Arrivé à la fin du second run après encore 7h de jeu, je me demande à chaque nouvelle mission si on ne va pas à nouveau me mettre un gros stop des familles. Pour couronner le tout, il arrive plus d'une fois qu'on se retrouve bloqué à la recherche de la combinaison de cartes qui permet de se débloquer et d'avancer à la prochaine région. Et ça peut durer des heures avant qu'on ait l'éclair de génie et qu'on retombe sur la bonne carte dans la pioche. C'est dommage car ces périodes de frustration arrivent beaucoup plus souvent sur la fin du jeu et elles cassent pas mal cette impression de liberté qui accompagne les 2/3 de la campagne.

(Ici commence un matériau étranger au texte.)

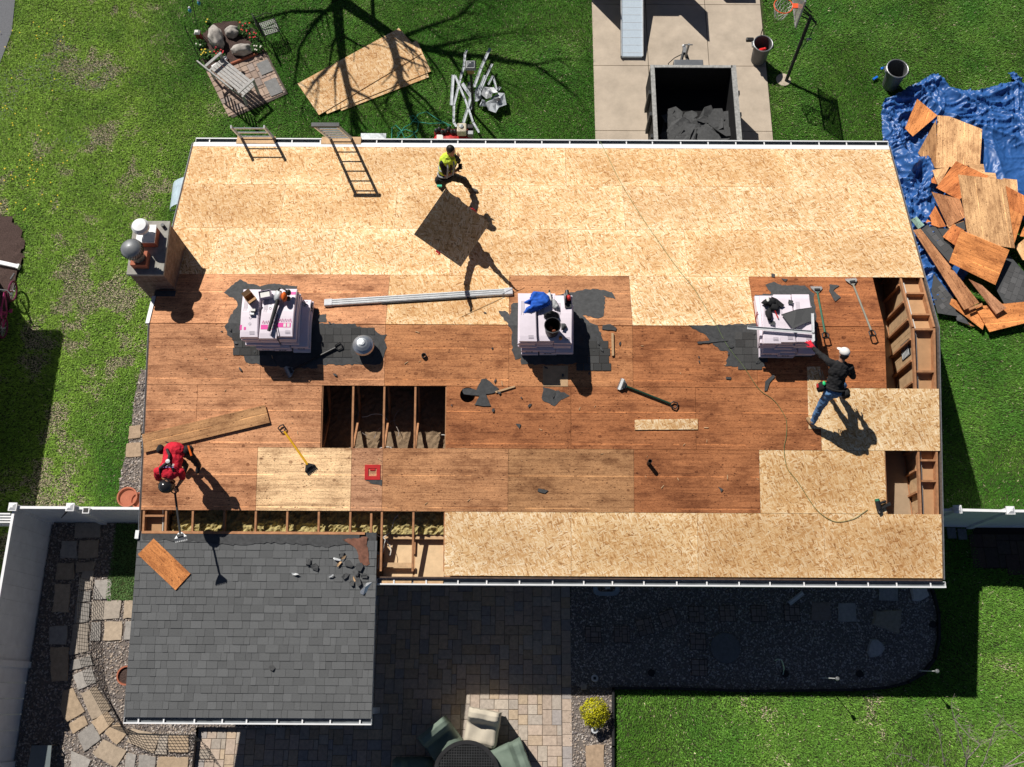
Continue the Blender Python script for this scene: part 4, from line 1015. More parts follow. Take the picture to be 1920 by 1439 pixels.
# solar lights and torches
def path_light(px, py, lab, h=.22):
    p = at(px, py, h); t = thing('path_light', lab, 'lamp', Matrix.Translation((p.x, p.y, 0)), 'solar path lights')
    m = MB(); m.tube([(0, 0, -.02), (0, 0, h)], .01, 6); m.build('stake', BLACK, t)
    m = MB(); m.lathe([(.06, h - .05), (.075, h), (.07, h + .012), (0, h + .02)], 18); m.build('lamp_head', ALUP, t)
    m = MB(); m.box((0, 0, h + .022), (.06, .06, .004)); m.build('solar_cell', DARKMET, t)
path_light(1115, 1272, 'round grey path light in the shade above the yellow shrub'); path_light(1115, 1369, 'round grey path light below the yellow shrub', .25)
p = at(1094, 1288); m = MB(); m.box((p.x, p.y, .05), (.12, .12, .12)); tag(m.build('stone_block', ROCK, bevel=.01), 'small grey cube block at the corner of the patio and gravel', 'block')
def torch(base, top, h, lab):
    a = at(*base); t = thing('garden_torch', lab, 'torch', Matrix.Translation(a), 'garden torches by the bed'); b = at(*top, h) - a
    m = MB(); m.tube([(0, 0, -.03), b], .011, 6); m.build('pole', WHITE, t)
    m = MB(); m.lathe([(.02, -.06), (.038, -.03), (.042, .02), (.025, .04), (0, .04)], 16, Matrix.Translation(b)); m.build('torch_head', GREYMET, t)
torch((1541, 1271), (1570, 1273), 1.05, 'thin white torch pole leaning near the lower kerb of the dark bed')
torch((1724, 1258), (1757, 1259), .95, 'thin white torch pole with bright head beside the rounded bed end')
a = at(1468, 1266); t = thing('hanging_hook', 'pale curved hook pole in the dark gravel near the kerb', 'hook', Matrix.Translation(a))
m = MB(); m.tube([Vector((0, 0, 0)), at(1470, 1255, .35) - a, at(1468, 1243, .75) - a, at(1464, 1237, .95) - a, at(1457, 1236, .97) - a, at(1453, 1239, .9) - a], .010, 6); m.build('hook_rod', plain('pale_green_paint', (.55, .65, .6), .5), t)
a, b = at(1480, 1132, .05), at(1505, 1112, .05); L = (b - a).length
t = thing('downspout_piece', 'loose pale blue grey piece of downspout lying in the shaded gravel', 'downspout', frame(a, b - a))
m = MB(); m.box((L / 2, 0, .0), (L, .10, .075)); m.build('spout', ALUP, t, bevel=.01); m = MB(); m.box((L / 2, 0, .04), (L - .02, .03, .006)); m.build('seam', WHITE, t)
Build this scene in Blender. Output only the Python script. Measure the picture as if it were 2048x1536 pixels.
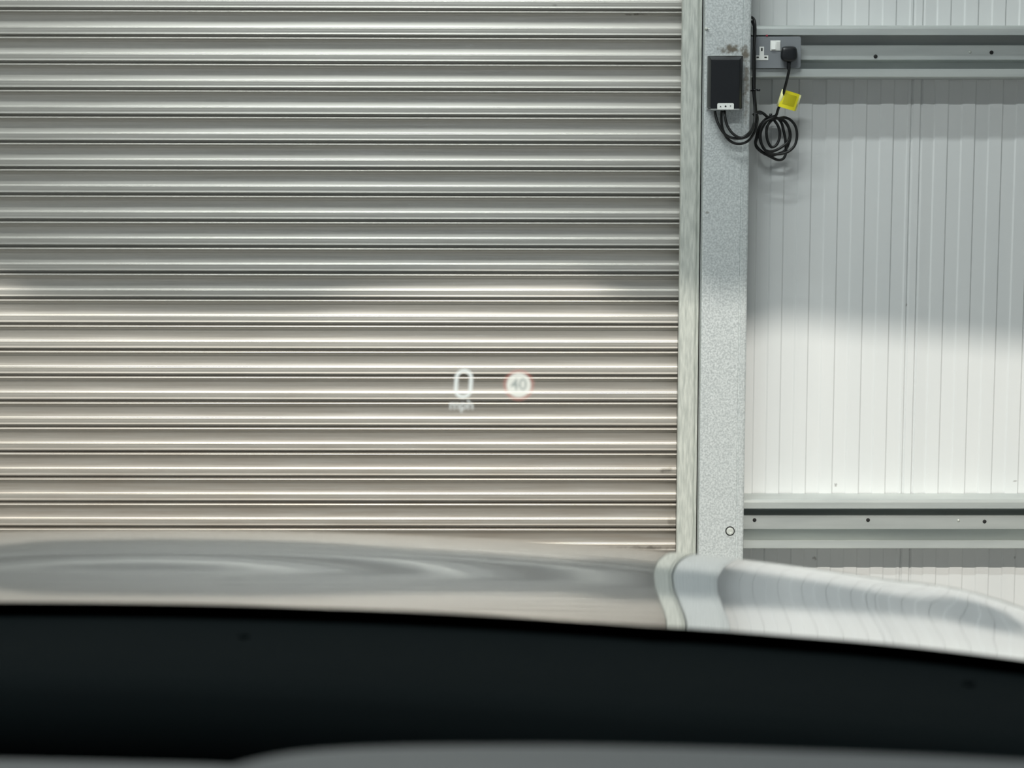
import bpy, bmesh, math, random
from mathutils import Vector, Matrix
R = math.radians
random.seed(4)
for o in list(bpy.data.objects): bpy.data.objects.remove(o)
SC = bpy.context.scene
COL = SC.collection

# ------------------------------------------------------------------ camera, sky, sun, exposure
F = 3500.0; PITCH = R(6.39); CAMZ = 1.35
cd = bpy.data.cameras.new('camera'); cam = bpy.data.objects.new('camera', cd); COL.objects.link(cam)
cam.location = (0, 0, CAMZ); cam.rotation_euler = (R(90) - PITCH, 0, 0)
cd.sensor_width = 36; cd.lens = F / 2048 * 36
cd.dof.use_dof = True; cd.dof.focus_distance = 4.75; cd.dof.aperture_fstop = 7.2
cd.clip_start = 0.02
SC.camera = cam
SC.view_settings.view_transform = 'Standard'; SC.view_settings.look = 'None'
SC.view_settings.exposure = 0.0; SC.view_settings.gamma = 1.0

w = bpy.data.worlds.new('sky'); SC.world = w; w.use_nodes = True
w.node_tree.nodes['Background'].inputs[0].default_value = (0.78, 0.90, 1.0, 1)
w.node_tree.nodes['Background'].inputs[1].default_value = 0.24

SUN_E = R(38); SUN_A = R(4)
sdir = Vector((math.sin(SUN_A) * math.cos(SUN_E), math.cos(SUN_A) * math.cos(SUN_E), -math.sin(SUN_E)))
sl = bpy.data.lights.new('sun', 'SUN'); sl.energy = 2.4; sl.angle = R(0.75); sl.color = (1, 0.95, 0.86)
so = bpy.data.objects.new('sun', sl); COL.objects.link(so); so.location = (-1, -6, 9)
so.rotation_euler = sdir.to_track_quat('-Z', 'Y').to_euler()

CEIL = 5.2
LAMPS = [(-0.7, 2.9, 100), (-0.7, 0.4, 165)]      # x, y, power of the strip lights hanging under the roof
for i, (x, y, p) in enumerate(LAMPS):
    l = bpy.data.lights.new('strip_light_glow', 'AREA'); l.shape = 'RECTANGLE'; l.size = 2.4; l.size_y = 0.14
    l.energy = p; l.color = (0.93, 1.0, 0.985)
    lo = bpy.data.objects.new('strip_light_glow', l); COL.objects.link(lo); lo.location = (x, y, 4.70)

# ------------------------------------------------------------------ helpers
def at(px, py, Y):
    u = (px - 1024) / F; v = -(py - 768) / F
    d = Vector((u, math.cos(PITCH) + v * math.sin(PITCH), -math.sin(PITCH) + v * math.cos(PITCH)))
    return Vector((0, 0, CAMZ)) + d * (Y / d.y)

def mat(name, color, rough=0.5, metal=0.0, coat=0.0, emit=None, alpha=None):
    m = bpy.data.materials.new(name); m.use_nodes = True
    b = m.node_tree.nodes['Principled BSDF']
    b.inputs['Base Color'].default_value = (*color, 1); b.inputs['Roughness'].default_value = rough
    b.inputs['Metallic'].default_value = metal; b.inputs['Coat Weight'].default_value = coat
    b.inputs['Coat Roughness'].default_value = 0.03
    if emit:
        b.inputs['Emission Color'].default_value = (*color, 1); b.inputs['Emission Strength'].default_value = emit
    return m

def N(m, t, **kw):
    n = m.node_tree.nodes.new(t)
    for k, v in kw.items(): setattr(n, k, v)
    return n

def noisy(m, scale_vec, scale, c1, c2, lo=0.35, hi=0.65, detail=5, bump=0.0, rough=None, tex='noise'):
    nt = m.node_tree; L = nt.links.new; b = nt.nodes['Principled BSDF']
    tc = N(m, 'ShaderNodeTexCoord'); mp = N(m, 'ShaderNodeMapping'); mp.inputs['Scale'].default_value = scale_vec
    L(tc.outputs['Object'], mp.inputs['Vector'])
    if tex == 'noise':
        n = N(m, 'ShaderNodeTexNoise'); n.inputs['Scale'].default_value = scale; n.inputs['Detail'].default_value = detail
        out = n.outputs['Fac']
    else:
        n = N(m, 'ShaderNodeTexVoronoi'); n.inputs['Scale'].default_value = scale; out = n.outputs['Color']
    L(mp.outputs[0], n.inputs['Vector'])
    mr = N(m, 'ShaderNodeMapRange'); mr.inputs[1].default_value = lo; mr.inputs[2].default_value = hi
    L(out, mr.inputs[0])
    mx = N(m, 'ShaderNodeMix', data_type='RGBA'); mx.inputs[6].default_value = (*c1, 1); mx.inputs[7].default_value = (*c2, 1)
    L(mr.outputs[0], mx.inputs[0]); L(mx.outputs[2], b.inputs['Base Color'])
    if rough:
        r = N(m, 'ShaderNodeMapRange'); r.inputs[3].default_value = rough[0]; r.inputs[4].default_value = rough[1]
        L(mr.outputs[0], r.inputs[0]); L(r.outputs[0], b.inputs['Roughness'])
    if bump:
        bp = N(m, 'ShaderNodeBump'); bp.inputs['Strength'].default_value = bump; bp.inputs['Distance'].default_value = 0.001
        L(mr.outputs[0], bp.inputs['Height']); L(bp.outputs[0], b.inputs['Normal'])
    return mx, tc

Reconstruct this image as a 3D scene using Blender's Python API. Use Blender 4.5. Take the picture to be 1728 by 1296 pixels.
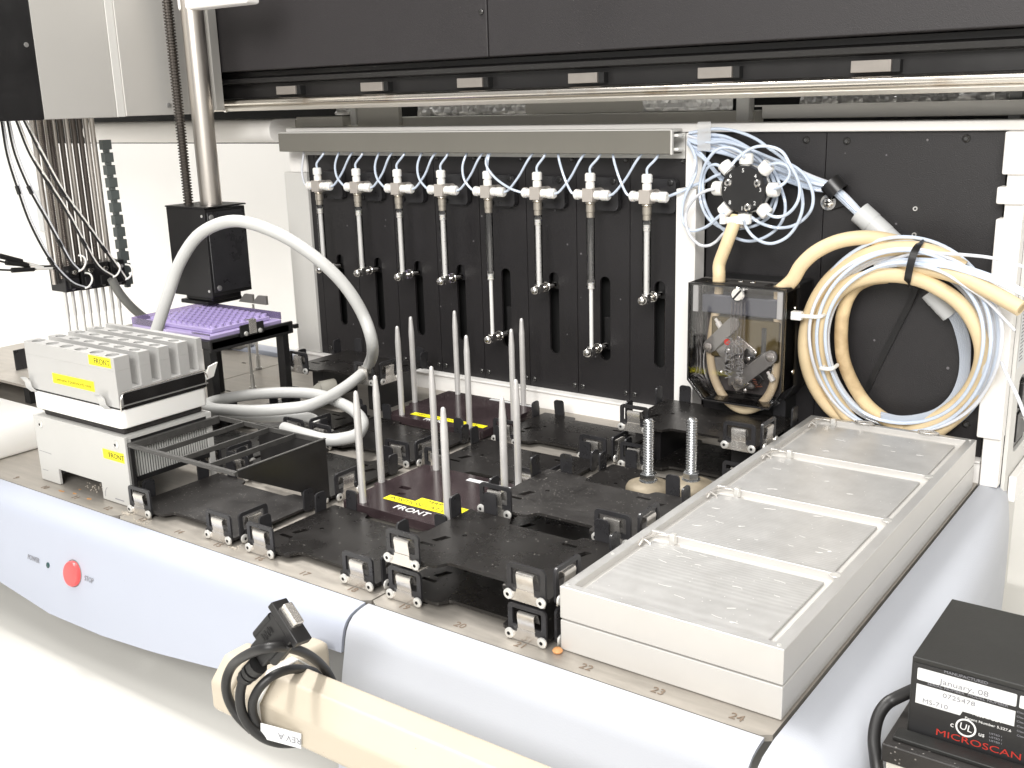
import bpy, bmesh, math, random
import numpy as np
from mathutils import Vector, Matrix
random.seed(7)
for o in list(bpy.data.objects): bpy.data.objects.remove(o)
SC = bpy.context.scene
COL = SC.collection
PI = math.pi

# ---------------------------------------------------------------- camera
CAM = np.array([0.490739, -0.489654, 0.340734])
YAW, PITCH, ROLL, FPX = -0.633052, -0.261986, -0.028760, 1789.45
_cy, _sy, _cp, _sp = math.cos(YAW), math.sin(YAW), math.cos(PITCH), math.sin(PITCH)
FW = np.array([_sy*_cp, _cy*_cp, _sp]); RT0 = np.array([_cy, -_sy, 0.0]); UP0 = np.cross(RT0, FW)
RT = RT0*math.cos(ROLL)+UP0*math.sin(ROLL); UP = -RT0*math.sin(ROLL)+UP0*math.cos(ROLL)
cd = bpy.data.cameras.new('camera'); cam = bpy.data.objects.new('camera', cd); COL.objects.link(cam)
cd.sensor_width = 36; cd.lens = FPX/1728*36; cd.clip_start = 0.01; cd.clip_end = 100
m = Matrix.Identity(4)
for i in range(3):
    m[i][0] = RT[i]; m[i][1] = UP[i]; m[i][2] = -FW[i]; m[i][3] = CAM[i]
cam.matrix_world = m
SC.camera = cam
SC.render.resolution_x = 1024; SC.render.resolution_y = 768

# ---------------------------------------------------------------- light: the room's ceiling lamps, its pale walls and an added wall fill
w = bpy.data.worlds.new('World'); SC.world = w; w.use_nodes = True
bg = w.node_tree.nodes['Background']; bg.inputs[0].default_value = (1.0, 0.985, 0.96, 1); bg.inputs[1].default_value = 0.46
def area(name, loc, aim, sx, sy, power, col=(1, 0.98, 0.95)):
    l = bpy.data.lights.new(name, 'AREA'); l.shape = 'RECTANGLE'; l.size = sx; l.size_y = sy; l.energy = power; l.color = col
    o = bpy.data.objects.new(name, l); COL.objects.link(o); o.location = loc
    o.rotation_euler = (Vector(aim)-Vector(loc)).to_track_quat('-Z', 'Y').to_euler()
    return o
area('wall_fill_lamp', (0.85, -1.95, 1.40), (-0.05, 0.35, 0.15), 1.6, 0.9, 74)
area('wall_fill_lamp', (-0.5, -0.7, 2.2), (-0.1, 0.2, 0.0), 1.4, 0.7, 14)
area('wall_fill_lamp', (-1.2, 0.66, 2.2), (-1.10, 0.74, 0.0), 1.8, 0.25, 95)  # added lamp without a seen source, brightens the room wall
vs = SC.view_settings; vs.view_transform = 'Standard'; vs.look = 'None'; vs.exposure = 0.22; vs.gamma = 1.0
SC.render.engine = 'CYCLES'
SC.cycles.max_bounces = 8; SC.cycles.transparent_max_bounces = 24

# ---------------------------------------------------------------- where a sight line of the photograph meets a real plane of the place
def _ray(px, py): return RT*(px-864)/FPX - UP*(py-648)/FPX + FW
def Wy(px, py, y):
    d = _ray(px, py); t = (y-CAM[1])/d[1]; return Vector(CAM+t*d)
def Wz(px, py, z):
    d = _ray(px, py); t = (z-CAM[2])/d[2]; return Vector(CAM+t*d)
def Wx(px, py, x):
    d = _ray(px, py); t = (x-CAM[0])/d[0]; return Vector(CAM+t*d)

# ---------------------------------------------------------------- materials
MATS = {}
def M(name, col, rough=0.5, metal=0.0, var=0.0, vscale=30, bump=0.0, bscale=400, specks=0.0, sscale=350, sdens=0.55, scol=(0.35, 0.33, 0.31),
      spec=0.5, stretch=None, trans=0.0, alpha=1.0, coat=0.0, stain=None, sss=0.0):
    if name in MATS: return MATS[name]
    mt = bpy.data.materials.new(name); mt.use_nodes = True; nt = mt.node_tree; N = nt.nodes; L = nt.links
    b = N['Principled BSDF']
    b.inputs['Base Color'].default_value = (*col, 1); b.inputs['Roughness'].default_value = rough; b.inputs['Metallic'].default_value = metal
    b.inputs['Specular IOR Level'].default_value = spec
    b.inputs['Transmission Weight'].default_value = trans; b.inputs['Alpha'].default_value = alpha; b.inputs['Coat Weight'].default_value = coat
    if sss: b.inputs['Subsurface Weight'].default_value = sss; b.inputs['Subsurface Radius'].default_value = (0.004, 0.003, 0.002)
    tc = N.new('ShaderNodeTexCoord'); oi = N.new('ShaderNodeObjectInfo'); add = N.new('ShaderNodeVectorMath'); add.operation = 'ADD'
    L.new(tc.outputs['Object'], add.inputs[0]); L.new(oi.outputs['Location'], add.inputs[1]); vec = add.outputs[0]
    if stretch:
        mp = N.new('ShaderNodeMapping'); mp.inputs['Scale'].default_value = stretch; L.new(vec, mp.inputs['Vector']); svec = mp.outputs[0]
    else: svec = vec
    colout = None
    if var > 0:
        nz = N.new('ShaderNodeTexNoise'); nz.inputs['Scale'].default_value = vscale; nz.inputs['Detail'].default_value = 6; nz.inputs['Roughness'].default_value = 0.65
        L.new(svec, nz.inputs['Vector'])
        rp = N.new('ShaderNodeValToRGB'); rp.color_ramp.elements[0].position = 0.25; rp.color_ramp.elements[1].position = 0.75
        rp.color_ramp.elements[0].color = (*[c*(1-var) for c in col], 1); rp.color_ramp.elements[1].color = (*[min(1, c*(1+var)) for c in col], 1)
        L.new(nz.outputs['Fac'], rp.inputs['Fac']); colout = rp.outputs[0]
        mr = N.new('ShaderNodeMapRange'); mr.inputs['To Min'].default_value = max(0.02, rough-0.12*(1+var)); mr.inputs['To Max'].default_value = min(1, rough+0.12*(1+var))
        L.new(nz.outputs['Fac'], mr.inputs['Value']); L.new(mr.outputs[0], b.inputs['Roughness'])
    def mixin(fac, c2):
        nonlocal colout
        mx = N.new('ShaderNodeMix'); mx.data_type = 'RGBA'
        L.new(fac, mx.inputs['Factor'])
        if colout is None: mx.inputs['A'].default_value = (*col, 1)
        else: L.new(colout, mx.inputs['A'])
        mx.inputs['B'].default_value = (*c2, 1); colout = mx.outputs['Result']
    if stain:
        sc_, lo, hi, c2, amt = stain
        nz = N.new('ShaderNodeTexNoise'); nz.inputs['Scale'].default_value = sc_; nz.inputs['Detail'].default_value = 5; L.new(vec, nz.inputs['Vector'])
        mr = N.new('ShaderNodeMapRange'); mr.inputs['From Min'].default_value = lo; mr.inputs['From Max'].default_value = hi; mr.inputs['To Max'].default_value = amt
        L.new(nz.outputs['Fac'], mr.inputs['Value']); mixin(mr.outputs[0], c2)
    if specks > 0:
        vo = N.new('ShaderNodeTexVoronoi'); vo.inputs['Scale'].default_value = sscale; L.new(vec, vo.inputs['Vector'])
        n2 = N.new('ShaderNodeTexNoise'); n2.inputs['Scale'].default_value = 45; n2.inputs['Detail'].default_value = 4; L.new(vec, n2.inputs['Vector'])
        mul = N.new('ShaderNodeMath'); mul.operation = 'MULTIPLY'; mul.inputs[1].default_value = specks*2
        L.new(n2.outputs['Fac'], mul.inputs[0])
        sb = N.new('ShaderNodeMath'); sb.operation = 'LESS_THAN'; L.new(vo.outputs['Distance'], sb.inputs[0]); L.new(mul.outputs[0], sb.inputs[1])
        sg = N.new('ShaderNodeSeparateColor'); L.new(vo.outputs['Color'], sg.inputs[0])
        gt = N.new('ShaderNodeMath'); gt.operation = 'GREATER_THAN'; gt.inputs[1].default_value = 1-sdens; L.new(sg.outputs[0], gt.inputs[0])
        m2 = N.new('ShaderNodeMath'); m2.operation = 'MULTIPLY'; L.new(sb.outputs[0], m2.inputs[0]); L.new(gt.outputs[0], m2.inputs[1])
        m3 = N.new('ShaderNodeMath'); m3.operation = 'MULTIPLY'; m3.inputs[1].default_value = 0.7; L.new(m2.outputs[0], m3.inputs[0])
        mixin(m3.outputs[0], scol)
    if colout is not None: L.new(colout, b.inputs['Base Color'])
    if bump > 0:
        nb = N.new('ShaderNodeTexNoise'); nb.inputs['Scale'].default_value = bscale; nb.inputs['Detail'].default_value = 3; L.new(svec, nb.inputs['Vector'])
        bp = N.new('ShaderNodeBump'); bp.inputs['Strength'].default_value = bump; bp.inputs['Distance'].default_value = 0.001
        L.new(nb.outputs['Fac'], bp.inputs['Height']); L.new(bp.outputs[0], b.inputs['Normal'])
    MATS[name] = mt
    return mt
def clear(name, tint, gloss=0.10, rough=0.03, body=0.0, bodycol=(0.8, 0.8, 0.8)):
    """thin clear plastic or glass: see-through with a tint, a Fresnel sheen and an optional milky body"""
    mt = bpy.data.materials.new(name); mt.use_nodes = True; nt = mt.node_tree; N = nt.nodes; L = nt.links
    N.remove(N['Principled BSDF']); out = N['Material Output']
    tr = N.new('ShaderNodeBsdfTransparent'); tr.inputs[0].default_value = (*tint, 1)
    gl = N.new('ShaderNodeBsdfGlossy'); gl.inputs['Roughness'].default_value = rough
    fr = N.new('ShaderNodeFresnel'); fr.inputs['IOR'].default_value = 1.45
    base = tr.outputs[0]
    if body > 0:
        df = N.new('ShaderNodeBsdfDiffuse'); df.inputs[0].default_value = (*bodycol, 1)
        mb = N.new('ShaderNodeMixShader'); mb.inputs[0].default_value = body; L.new(tr.outputs[0], mb.inputs[1]); L.new(df.outputs[0], mb.inputs[2]); base = mb.outputs[0]
    ad = N.new('ShaderNodeMath'); ad.operation = 'ADD'; ad.inputs[1].default_value = gloss; L.new(fr.outputs[0], ad.inputs[0])
    mx = N.new('ShaderNodeMixShader'); L.new(ad.outputs[0], mx.inputs[0]); L.new(base, mx.inputs[1]); L.new(gl.outputs[0], mx.inputs[2])
    L.new(mx.outputs[0], out.inputs[0]); MATS[name] = mt
    return mt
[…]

On l'aime bien le petit Foretales, mais ça nous empêche pas de pester sur ses travers. Une histoire passionnante, des dialogues finement ciselés, des mécaniques de jeu vraiment bien imbriquées, pas de doute le jeu est vraiment bourré de qualités. Mais notre passion pour le dernier né d'Alkemi survivra-t-elle à un énième run imposé ? C'est toute la question qu'on se pose. Si vous n'êtes pas du genre à être écoeuré aux moindre relents de rogue, vous pouvez foncer l'acheter les yeux fermés. Si par contre, vous recherchez un jeu de carte narratif point barre, vous risquez d'avoir comme nous les dents qui grincent plus d'une fois avant la fin.